*ENTRIES SUPPLIED*
# # # # #
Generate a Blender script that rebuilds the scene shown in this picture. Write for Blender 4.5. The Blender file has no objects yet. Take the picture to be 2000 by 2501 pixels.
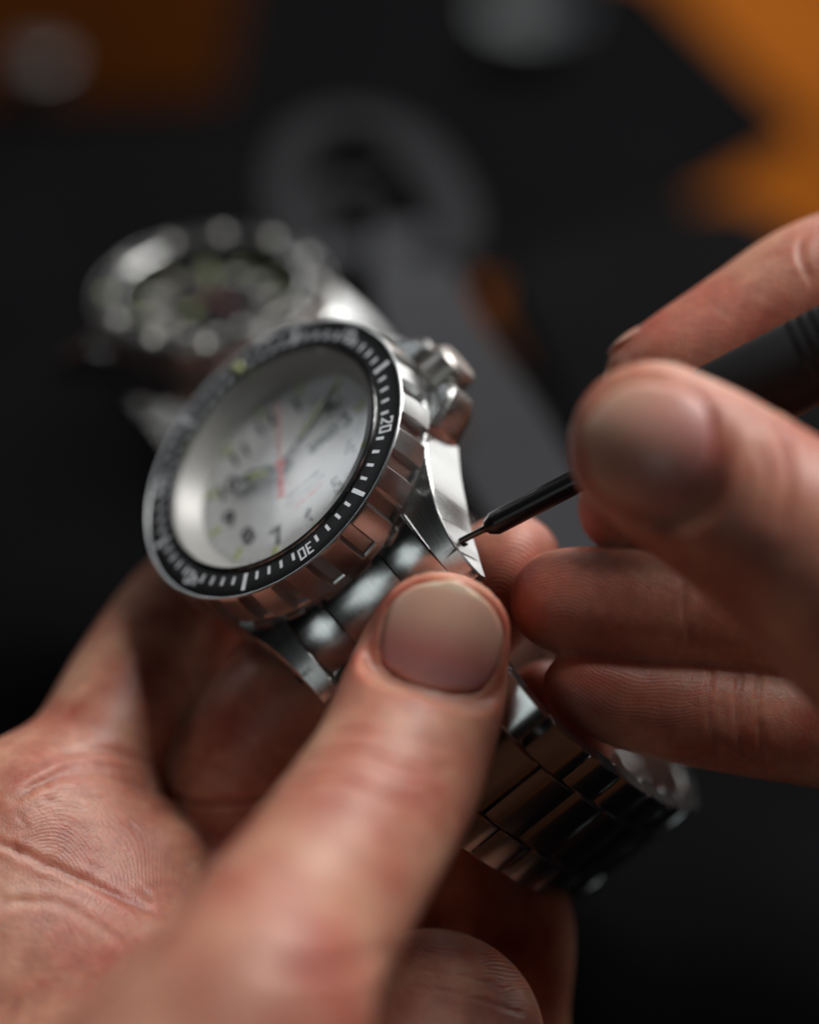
import bpy, bmesh, math, random
import numpy as np
from mathutils import Matrix, Vector

# ------------------------------------------------------------------ camera, world, light
scn = bpy.context.scene
col = scn.collection
rad = math.radians
PITCH = 33.0
CAM_H = 0.255
F_PX = 6430.0
cam_d = bpy.data.cameras.new('camera')
cam = bpy.data.objects.new('camera', cam_d)
col.objects.link(cam)
cam.location = (0, 0, CAM_H)
cam.rotation_euler = (rad(90 - PITCH), 0, 0)
cam_d.sensor_fit = 'VERTICAL'
cam_d.sensor_height = 36.0
cam_d.lens = F_PX / 2501 * 36
cam_d.clip_start = 0.01
cam_d.clip_end = 50
cam_d.dof.use_dof = True
cam_d.dof.focus_distance = 0.322
cam_d.dof.aperture_fstop = 4.3
scn.camera = cam
CAM = Matrix.Translation((0, 0, CAM_H)) @ Matrix.Rotation(rad(90 - PITCH), 4, 'X')

world = bpy.data.worlds.new('World')
scn.world = world
world.use_nodes = True
world.node_tree.nodes['Background'].inputs[0].default_value = (0.55, 0.65, 0.8, 1)
world.node_tree.nodes['Background'].inputs[1].default_value = 0.001


def area(name, loc, target, sx, sy, power, color):
    l = bpy.data.lights.new(name, 'AREA')
    l.shape = 'RECTANGLE'
    l.size, l.size_y = sx, sy
    l.energy = power
    l.color = color
    o = bpy.data.objects.new(name, l)
    col.objects.link(o)
    o.location = loc
    d = Vector(target) - Vector(loc)
    o.rotation_euler = d.to_track_quat('-Z', 'Y').to_euler()
    return o


TGT = (0, 0.27, 0.08)
area('window_light', (0.72, 1.55, 0.48), TGT, 1.5, 1.7, 17, (1.0, 0.98, 0.95))
area('side_window_light', (-1.04, 0.88, 0.76), TGT, 0.12, 0.26, 0.9, (0.93, 0.97, 1.0))
area('room_light', (-0.40, -0.68, 0.49), TGT, 0.40, 0.36, 0.50, (0.92, 1.0, 0.98))
area('ceiling_light', (0.38, 0.56, 0.80), TGT, 0.44, 0.38, 8.0, (1.0, 0.97, 0.93))

scn.view_settings.view_transform = 'Standard'
scn.view_settings.look = 'None'
scn.view_settings.exposure = 0
scn.view_settings.gamma = 1
scn.cycles.use_denoising = True
scn.cycles.max_bounces = 8
scn.cycles.sample_clamp_indirect = 6
scn.cycles.caustics_reflective = False
scn.cycles.caustics_refractive = False

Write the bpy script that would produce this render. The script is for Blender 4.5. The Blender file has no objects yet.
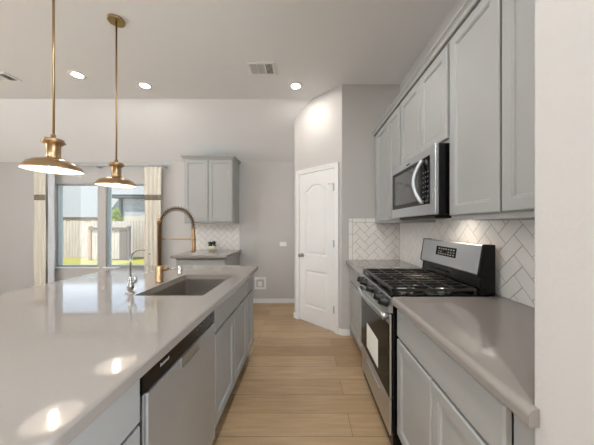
import bpy, bmesh, math, random
from mathutils import Vector, Matrix
random.seed(7)
C = bpy.context.scene.collection
sc = bpy.context.scene
PI = math.pi

# ------------------------------------------------------------------ camera, world, sun, exposure
EYE = 1.32
cam_d = bpy.data.cameras.new('camera')
cam = bpy.data.objects.new('camera', cam_d); C.objects.link(cam)
cam.location = (0, 0, EYE); cam.rotation_euler = (PI/2, 0, 0)
cam_d.sensor_width = 36; cam_d.lens = 250*36/594
cam_d.shift_x = -8/594; cam_d.shift_y = 3.5/594
cam_d.clip_start = 0.02; cam_d.clip_end = 300
sc.camera = cam

w = bpy.data.worlds.new('sky_and_fill'); sc.world = w; w.use_nodes = True
nt = w.node_tree; nt.nodes.clear()
wo = nt.nodes.new('ShaderNodeOutputWorld'); bg = nt.nodes.new('ShaderNodeBackground')
tc = nt.nodes.new('ShaderNodeTexCoord'); sx = nt.nodes.new('ShaderNodeSeparateXYZ'); cr = nt.nodes.new('ShaderNodeValToRGB')
mp = nt.nodes.new('ShaderNodeMapRange'); mp.inputs[1].default_value = -1; mp.inputs[2].default_value = 1
nt.links.new(tc.outputs['Generated'], sx.inputs[0]); nt.links.new(sx.outputs['Z'], mp.inputs[0]); nt.links.new(mp.outputs[0], cr.inputs[0])
e = cr.color_ramp.elements
e[0].position = 0.0; e[0].color = (1.66, 1.73, 1.76, 1)  # glow below the horizon, added as fill light for the ceiling
e[1].position = 1.0; e[1].color = (.30, .42, .62, 1)
n = e.new(.495); n.color = (1.66, 1.73, 1.76, 1)
n = e.new(.505); n.color = (.95, .97, 1.0, 1)
n = e.new(.57); n.color = (.80, .84, .90, 1)
n = e.new(.62); n.color = (.36, .44, .54, 1)
bg.inputs[1].default_value = 1.25
nt.links.new(cr.outputs[0], bg.inputs[0]); nt.links.new(bg.outputs[0], wo.inputs[0])

sun_d = bpy.data.lights.new('sun', 'SUN'); sun_d.energy = 3.0; sun_d.angle = .01; sun_d.color = (1, .95, .86)
sun = bpy.data.objects.new('sun', sun_d); C.objects.link(sun)
sun.rotation_euler = Vector((-.35, -.55, .95)).to_track_quat('Z', 'Y').to_euler()

LAMP = 1.9          # watts of each visible recessed ceiling lamp; added fill lamps use multiples
PEND = 0.4          # watts of each pendant bulb
sc.view_settings.view_transform = 'Standard'
sc.view_settings.look = 'None'
sc.view_settings.gamma = 1
sc.view_settings.use_curve_mapping = False
sc.view_settings.exposure = 1.45

# ------------------------------------------------------------------ materials
def lin(h):
    h = h.lstrip('#')
    v = [int(h[i:i+2], 16)/255 for i in (0, 2, 4)]
    return tuple(((c+.055)/1.055)**2.4 if c > .04045 else c/12.92 for c in v) + (1,)

def mat(name, col, rough=.5, metal=0, var=.04, scale=6, bump=0, bscale=150, coat=0, stretch=None, spec=None, rvar=0):
    m = bpy.data.materials.new(name); m.use_nodes = True
    N, L = m.node_tree.nodes, m.node_tree.links
    b = N['Principled BSDF']
    b.inputs['Roughness'].default_value = rough; b.inputs['Metallic'].default_value = metal
    if coat: b.inputs['Coat Weight'].default_value = coat; b.inputs['Coat Roughness'].default_value = .08
    if spec is not None: b.inputs['Specular IOR Level'].default_value = spec
    t = N.new('ShaderNodeTexCoord'); mpg = N.new('ShaderNodeMapping')
    if stretch: mpg.inputs['Scale'].default_value = stretch
    L.new(t.outputs['Object'], mpg.inputs[0])
    no = N.new('ShaderNodeTexNoise'); no.inputs['Scale'].default_value = scale; no.inputs['Detail'].default_value = 4
    L.new(mpg.outputs[0], no.inputs['Vector'])
    mx = N.new('ShaderNodeMix'); mx.data_type = 'RGBA'
    c = lin(col) if isinstance(col, str) else col
    mx.inputs[6].default_value = tuple(max(0, k*(1-var)) for k in c[:3])+(1,)
    mx.inputs[7].default_value = tuple(min(1, k*(1+var)) for k in c[:3])+(1,)
    L.new(no.outputs[0], mx.inputs[0]); L.new(mx.outputs[2], b.inputs['Base Color'])
    if rvar:
        mr = N.new('ShaderNodeMapRange'); mr.inputs[3].default_value = rough-rvar; mr.inputs[4].default_value = rough+rvar
        L.new(no.outputs[0], mr.inputs[0]); L.new(mr.outputs[0], b.inputs['Roughness'])
    if bump:
        n2 = N.new('ShaderNodeTexNoise'); n2.inputs['Scale'].default_value = bscale; n2.inputs['Detail'].default_value = 3
        L.new(mpg.outputs[0], n2.inputs['Vector'])
        bp = N.new('ShaderNodeBump'); bp.inputs['Strength'].default_value = bump; bp.inputs['Distance'].default_value = .004
        L.new(n2.outputs[0], bp.inputs['Height']); L.new(bp.outputs[0], b.inputs['Normal'])
    return m

def emis(name, col, strength):
    m = bpy.data.materials.new(name); m.use_nodes = True
    b = m.node_tree.nodes['Principled BSDF']
    b.inputs['Base Color'].default_value = lin(col)
    b.inputs['Emission Color'].default_value = lin(col); b.inputs['Emission Strength'].default_value = strength
    return m

M = {}
M['wall'] = mat('wall_paint', '#c3c0bd', .75, var=.015, bump=.25, bscale=90)
M['ceiling'] = mat('ceiling_paint', '#e9e9e9', .85, var=.01, bump=.15, bscale=90)
M['white'] = mat('white_trim_paint', '#ecebe9', .35, var=.01)
M['cab'] = mat('grey_cabinet_paint', '#a3a3a1', .48, var=.02, scale=3)
M['cabin'] = mat('cabinet_underside_wood', '#a07c55', .6, var=.1)
M['toe'] = mat('toe_kick_paint', '#8d8a86', .6)
M['quartz'] = mat('grey_quartz', '#908983', .055, var=.035, scale=220, rvar=.01)
M['tile'] = mat('white_glazed_tile', '#efebe6', .16, var=.025, scale=7)
M['grout'] = mat('grey_grout', '#7f7972', .9)
M['steel'] = mat('brushed_stainless', '#c8cccf', .32, 1, var=.05, scale=3, stretch=(1, 1, 60))
M['steelv'] = mat('brushed_stainless_panel', '#c6cace', .46, .85, var=.10, scale=2.2)
M['chrome'] = mat('satin_nickel', '#c4c2be', .18, 1)
M['sink'] = mat('dark_stainless_basin', '#a39c95', .42, 1, var=.06)
M['brass'] = mat('brushed_brass', '#ad9270', .28, 1, var=.08, scale=5, stretch=(1, 1, 12))
M['bronze'] = mat('champagne_bronze', '#a88a68', .32, 1, var=.05)
M['spring'] = mat('spring_bronze', '#866a4e', .3, 1)
M['black'] = mat('black_enamel', '#0a0a0a', .2, var=.1, spec=.3)
M['blackm'] = mat('black_plastic', '#0d0d0d', .4, var=.1)
M['glassb'] = mat('black_oven_glass', '#0c0b0b', .10, var=.05, spec=.08)
M['mwglass'] = mat('tinted_microwave_glass', '#1c1b1b', .05, var=.05, spec=1.0)
M['iron'] = mat('cast_iron', '#4a4846', .30, .7, var=.2, scale=40)
M['mark'] = mat('silver_print', '#a8a8a8', .4)
M['key'] = mat('dim_key_print', '#5c5b5a', .4)
M['paper'] = mat('paper', '#eeeae2', .7, var=.02)
M['lens'] = emis('lamp_lens', '#fff6ea', 9)
M['bulb'] = emis('lamp_bulb', '#fff0dc', 9)
M['shadein'] = mat('white_enamel_inside', '#f4f2ee', .35)
M['shaft'] = mat('dark_duct', '#4c4b49', .8)
M['vinyl'] = mat('grey_window_vinyl', '#aab2ba', .4)
M['drape'] = mat('linen_drape', '#e4ded1', .85, var=.05, scale=30, stretch=(1, 1, .2), bump=.1, bscale=400)
M['band'] = mat('woven_band', '#8f8174', .85, var=.1, scale=40)
M['sheer'] = mat('white_sheer', '#e6e8ec', .8)
M['leafd'] = mat('dark_succulent_leaf', '#2f3b2a', .5, var=.3, scale=20)
M['pot'] = mat('cream_pot', '#e2d8c4', .5)
M['soil'] = mat('potting_soil', '#3c2f25', .9)
M['door'] = mat('white_door_paint', '#e9e8e6', .32, var=.01)
# outside
M['fence'] = mat('weathered_fence', '#a0958a', .85, var=.38, scale=3, stretch=(6, 6, .5))
M['fenced'] = mat('brown_fence', '#54453a', .85, var=.25, scale=3, stretch=(6, 6, .5))
M['post'] = mat('cedar_post', '#96704e', .8, var=.15)
M['lawn'] = mat('lawn_grass', '#8c8438', .9, var=.3, scale=9)
M['roof'] = mat('blue_grey_shingles', '#7b7a77', .9, var=.16, scale=5, stretch=(1, 3, 3))
M['fascia'] = mat('dark_fascia', '#3c3a3a', .6)
M['brown'] = mat('brown_fascia', '#6b574a', .6)
M['siding'] = mat('cream_siding', '#a89e8f', .8)
M['leaf'] = mat('yellow_green_leaf', '#84922e', .7, var=.3, scale=8)
M['bark'] = mat('bark', '#5b4a3c', .9)

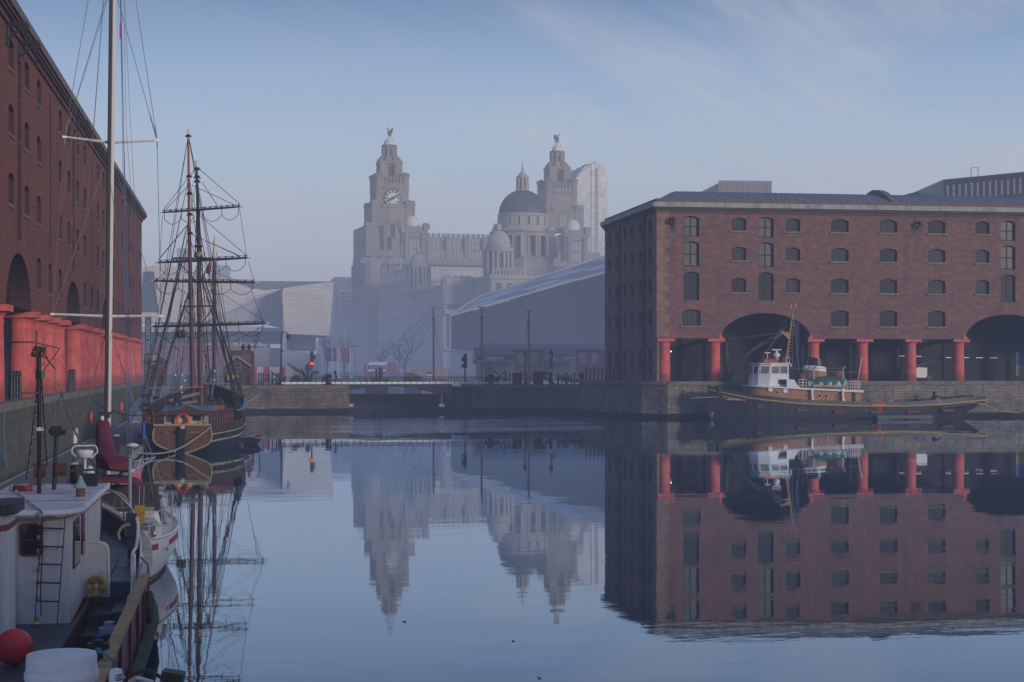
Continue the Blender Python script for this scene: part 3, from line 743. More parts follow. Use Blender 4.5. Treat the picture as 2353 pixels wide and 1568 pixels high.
# # # # #
*JOB*
Look above and copy only the lines from the one holding "Write the bpy" to the one holding "PI = math.pi", both included, exactly, minus the pictures.

*ANSWER TO THIS EXERCISE*
Write the bpy script that would produce this render. The script is for Blender 4.5. The Blender file has no objects yet.
import bpy, bmesh, math, random
from mathutils import Vector, Matrix
random.seed(7)
C = bpy.context.scene.collection
sc = bpy.context.scene
PI = math.pi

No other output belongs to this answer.